◆ STATED EXERCISE ◆
Sort through the data and copy the lines holding the word "script".

◆ TASK INPUTS ◆
%%

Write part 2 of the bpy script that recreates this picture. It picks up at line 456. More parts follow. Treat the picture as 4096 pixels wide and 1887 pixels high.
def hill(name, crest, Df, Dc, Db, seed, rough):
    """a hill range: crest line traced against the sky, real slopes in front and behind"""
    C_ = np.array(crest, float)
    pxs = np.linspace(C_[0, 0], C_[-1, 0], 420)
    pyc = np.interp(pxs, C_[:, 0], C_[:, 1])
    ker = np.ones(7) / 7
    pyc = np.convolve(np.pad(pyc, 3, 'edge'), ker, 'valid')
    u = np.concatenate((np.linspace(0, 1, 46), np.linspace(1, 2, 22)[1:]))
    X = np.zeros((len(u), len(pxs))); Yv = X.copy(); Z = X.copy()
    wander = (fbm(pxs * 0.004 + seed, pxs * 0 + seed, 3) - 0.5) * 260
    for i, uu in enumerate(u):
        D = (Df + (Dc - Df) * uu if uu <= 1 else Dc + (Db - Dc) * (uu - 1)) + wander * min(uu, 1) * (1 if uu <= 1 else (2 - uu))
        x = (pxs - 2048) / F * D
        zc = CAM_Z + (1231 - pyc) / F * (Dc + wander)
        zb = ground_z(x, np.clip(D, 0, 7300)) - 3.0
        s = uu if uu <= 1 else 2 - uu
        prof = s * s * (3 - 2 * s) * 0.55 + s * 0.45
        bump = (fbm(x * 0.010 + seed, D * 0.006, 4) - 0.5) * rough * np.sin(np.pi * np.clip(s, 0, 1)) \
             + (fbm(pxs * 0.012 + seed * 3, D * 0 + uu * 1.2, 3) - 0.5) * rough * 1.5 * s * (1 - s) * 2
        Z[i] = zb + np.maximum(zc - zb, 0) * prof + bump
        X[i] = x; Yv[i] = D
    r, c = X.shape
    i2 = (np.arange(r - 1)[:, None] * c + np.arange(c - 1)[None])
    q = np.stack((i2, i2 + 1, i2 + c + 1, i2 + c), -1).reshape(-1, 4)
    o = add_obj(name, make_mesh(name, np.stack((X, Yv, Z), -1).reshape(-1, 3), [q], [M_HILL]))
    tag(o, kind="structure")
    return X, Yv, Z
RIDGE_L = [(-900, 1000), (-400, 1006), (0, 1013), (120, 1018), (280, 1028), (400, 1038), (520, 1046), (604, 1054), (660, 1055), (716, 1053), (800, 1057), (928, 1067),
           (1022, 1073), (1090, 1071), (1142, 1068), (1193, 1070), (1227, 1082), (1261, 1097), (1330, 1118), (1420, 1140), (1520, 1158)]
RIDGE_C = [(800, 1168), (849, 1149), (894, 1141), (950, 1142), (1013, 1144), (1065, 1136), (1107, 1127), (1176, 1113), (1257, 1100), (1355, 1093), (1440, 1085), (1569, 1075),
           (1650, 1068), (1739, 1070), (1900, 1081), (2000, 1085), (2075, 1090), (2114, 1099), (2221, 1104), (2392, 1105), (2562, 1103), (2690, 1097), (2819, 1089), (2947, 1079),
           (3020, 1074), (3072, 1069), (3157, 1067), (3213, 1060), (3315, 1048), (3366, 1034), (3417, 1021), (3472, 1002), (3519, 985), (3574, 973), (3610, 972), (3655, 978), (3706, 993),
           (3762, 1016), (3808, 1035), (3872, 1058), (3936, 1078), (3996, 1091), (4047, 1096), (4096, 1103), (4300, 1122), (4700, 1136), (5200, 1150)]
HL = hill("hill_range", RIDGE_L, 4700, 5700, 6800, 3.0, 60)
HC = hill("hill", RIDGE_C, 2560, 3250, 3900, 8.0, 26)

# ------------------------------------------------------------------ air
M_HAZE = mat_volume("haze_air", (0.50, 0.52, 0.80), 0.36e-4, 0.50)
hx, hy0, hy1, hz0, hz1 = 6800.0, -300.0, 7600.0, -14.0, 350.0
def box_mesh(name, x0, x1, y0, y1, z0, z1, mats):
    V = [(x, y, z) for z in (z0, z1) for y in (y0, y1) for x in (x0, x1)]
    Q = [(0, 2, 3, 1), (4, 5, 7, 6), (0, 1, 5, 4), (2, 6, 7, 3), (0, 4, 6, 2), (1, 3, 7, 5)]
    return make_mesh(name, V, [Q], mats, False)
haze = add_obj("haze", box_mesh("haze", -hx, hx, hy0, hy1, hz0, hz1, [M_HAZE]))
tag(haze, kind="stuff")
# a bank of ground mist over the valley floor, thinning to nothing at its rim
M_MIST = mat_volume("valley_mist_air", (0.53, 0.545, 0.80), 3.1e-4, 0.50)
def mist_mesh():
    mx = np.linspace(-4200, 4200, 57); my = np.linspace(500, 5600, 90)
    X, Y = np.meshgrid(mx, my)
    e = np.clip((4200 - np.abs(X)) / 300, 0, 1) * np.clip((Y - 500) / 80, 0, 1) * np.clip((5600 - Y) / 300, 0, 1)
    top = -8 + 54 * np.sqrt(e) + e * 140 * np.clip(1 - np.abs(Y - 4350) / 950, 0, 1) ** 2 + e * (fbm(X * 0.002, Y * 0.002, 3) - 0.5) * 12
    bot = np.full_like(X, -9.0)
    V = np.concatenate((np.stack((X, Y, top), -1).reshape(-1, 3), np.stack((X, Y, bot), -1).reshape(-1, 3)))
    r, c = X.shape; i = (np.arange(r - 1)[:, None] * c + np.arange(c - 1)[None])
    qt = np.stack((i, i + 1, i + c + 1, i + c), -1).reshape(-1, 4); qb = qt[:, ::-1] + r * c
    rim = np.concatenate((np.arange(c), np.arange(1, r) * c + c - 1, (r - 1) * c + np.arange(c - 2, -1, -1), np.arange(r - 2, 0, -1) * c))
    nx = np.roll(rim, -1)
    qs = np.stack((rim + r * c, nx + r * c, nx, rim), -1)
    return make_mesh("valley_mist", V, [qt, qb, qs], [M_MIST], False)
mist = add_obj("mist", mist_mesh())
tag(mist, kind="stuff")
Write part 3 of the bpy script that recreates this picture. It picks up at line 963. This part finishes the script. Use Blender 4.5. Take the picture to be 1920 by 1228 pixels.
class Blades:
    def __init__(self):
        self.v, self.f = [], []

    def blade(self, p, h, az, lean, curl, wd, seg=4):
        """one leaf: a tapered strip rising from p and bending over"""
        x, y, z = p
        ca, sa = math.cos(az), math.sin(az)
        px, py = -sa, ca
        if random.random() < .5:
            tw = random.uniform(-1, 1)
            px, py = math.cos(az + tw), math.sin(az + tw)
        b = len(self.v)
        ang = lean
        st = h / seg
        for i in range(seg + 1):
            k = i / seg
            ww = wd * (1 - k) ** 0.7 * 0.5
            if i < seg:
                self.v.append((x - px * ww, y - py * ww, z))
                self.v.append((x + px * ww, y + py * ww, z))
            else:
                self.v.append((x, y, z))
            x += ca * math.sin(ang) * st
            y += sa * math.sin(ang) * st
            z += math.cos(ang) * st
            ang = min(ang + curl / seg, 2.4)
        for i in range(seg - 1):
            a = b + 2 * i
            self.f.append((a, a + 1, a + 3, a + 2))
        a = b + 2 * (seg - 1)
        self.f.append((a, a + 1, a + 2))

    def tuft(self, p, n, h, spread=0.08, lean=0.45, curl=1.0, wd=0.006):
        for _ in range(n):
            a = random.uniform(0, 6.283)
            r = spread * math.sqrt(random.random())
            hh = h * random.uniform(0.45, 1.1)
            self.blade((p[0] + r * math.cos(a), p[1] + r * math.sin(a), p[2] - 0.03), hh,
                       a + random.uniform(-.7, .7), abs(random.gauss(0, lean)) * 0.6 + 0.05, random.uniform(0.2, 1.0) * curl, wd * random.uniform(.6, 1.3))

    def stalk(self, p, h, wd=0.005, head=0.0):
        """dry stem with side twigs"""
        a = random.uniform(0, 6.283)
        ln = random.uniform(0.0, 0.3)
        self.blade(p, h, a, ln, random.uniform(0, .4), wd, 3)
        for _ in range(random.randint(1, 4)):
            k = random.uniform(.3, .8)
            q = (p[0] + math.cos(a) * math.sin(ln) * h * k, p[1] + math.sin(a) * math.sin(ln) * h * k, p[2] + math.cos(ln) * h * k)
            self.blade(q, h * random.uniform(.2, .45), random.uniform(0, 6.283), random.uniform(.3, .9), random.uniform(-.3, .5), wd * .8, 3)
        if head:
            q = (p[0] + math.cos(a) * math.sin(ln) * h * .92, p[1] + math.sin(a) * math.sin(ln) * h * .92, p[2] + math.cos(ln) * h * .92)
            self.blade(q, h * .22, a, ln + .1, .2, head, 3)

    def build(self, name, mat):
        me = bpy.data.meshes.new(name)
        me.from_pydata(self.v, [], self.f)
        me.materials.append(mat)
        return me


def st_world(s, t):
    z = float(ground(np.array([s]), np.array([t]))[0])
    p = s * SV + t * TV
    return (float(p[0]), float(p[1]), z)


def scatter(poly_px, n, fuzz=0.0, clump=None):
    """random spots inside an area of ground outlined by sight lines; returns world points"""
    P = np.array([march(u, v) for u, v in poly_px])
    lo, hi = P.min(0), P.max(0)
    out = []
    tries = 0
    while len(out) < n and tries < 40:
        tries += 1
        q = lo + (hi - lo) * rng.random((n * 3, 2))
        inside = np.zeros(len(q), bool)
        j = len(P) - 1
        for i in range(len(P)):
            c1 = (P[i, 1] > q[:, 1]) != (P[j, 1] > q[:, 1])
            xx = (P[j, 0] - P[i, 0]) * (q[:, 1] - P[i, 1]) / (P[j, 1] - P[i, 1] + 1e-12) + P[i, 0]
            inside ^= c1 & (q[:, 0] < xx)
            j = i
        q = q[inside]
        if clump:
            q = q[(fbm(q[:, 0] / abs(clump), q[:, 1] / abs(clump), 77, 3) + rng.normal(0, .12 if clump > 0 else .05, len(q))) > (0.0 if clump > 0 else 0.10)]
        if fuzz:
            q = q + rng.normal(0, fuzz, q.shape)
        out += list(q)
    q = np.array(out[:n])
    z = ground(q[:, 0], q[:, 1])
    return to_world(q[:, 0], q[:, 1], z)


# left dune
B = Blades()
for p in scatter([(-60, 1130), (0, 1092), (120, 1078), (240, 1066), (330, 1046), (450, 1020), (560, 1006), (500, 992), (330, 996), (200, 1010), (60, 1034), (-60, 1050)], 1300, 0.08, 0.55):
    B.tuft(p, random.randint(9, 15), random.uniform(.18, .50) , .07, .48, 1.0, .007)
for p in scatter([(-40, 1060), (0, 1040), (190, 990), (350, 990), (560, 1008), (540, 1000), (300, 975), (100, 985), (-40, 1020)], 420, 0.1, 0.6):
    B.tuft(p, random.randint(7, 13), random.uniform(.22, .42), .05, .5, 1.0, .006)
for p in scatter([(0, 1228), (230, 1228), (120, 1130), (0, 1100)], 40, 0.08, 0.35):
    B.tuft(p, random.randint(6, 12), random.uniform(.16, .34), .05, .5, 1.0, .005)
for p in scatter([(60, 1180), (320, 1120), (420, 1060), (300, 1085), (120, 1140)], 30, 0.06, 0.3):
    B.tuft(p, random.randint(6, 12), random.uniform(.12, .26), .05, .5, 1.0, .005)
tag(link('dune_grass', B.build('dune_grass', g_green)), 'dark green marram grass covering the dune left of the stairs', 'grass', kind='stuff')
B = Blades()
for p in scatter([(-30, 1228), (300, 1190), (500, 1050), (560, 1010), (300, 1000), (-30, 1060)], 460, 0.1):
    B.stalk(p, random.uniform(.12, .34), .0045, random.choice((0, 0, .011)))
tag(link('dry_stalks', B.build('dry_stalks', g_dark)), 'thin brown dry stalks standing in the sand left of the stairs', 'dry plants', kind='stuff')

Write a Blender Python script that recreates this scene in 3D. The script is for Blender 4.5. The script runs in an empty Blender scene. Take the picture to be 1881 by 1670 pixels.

%%

◆ COMPLETE OUTPUT ◆
Write part 2 of the bpy script that recreates this picture. It picks up at line 456. More parts follow. Treat the picture as 4096 pixels wide and 1887 pixels high.
Write part 3 of the bpy script that recreates this picture. It picks up at line 963. This part finishes the script. Use Blender 4.5. Take the picture to be 1920 by 1228 pixels.
Write a Blender Python script that recreates this scene in 3D. The script is for Blender 4.5. The script runs in an empty Blender scene. Take the picture to be 1881 by 1670 pixels.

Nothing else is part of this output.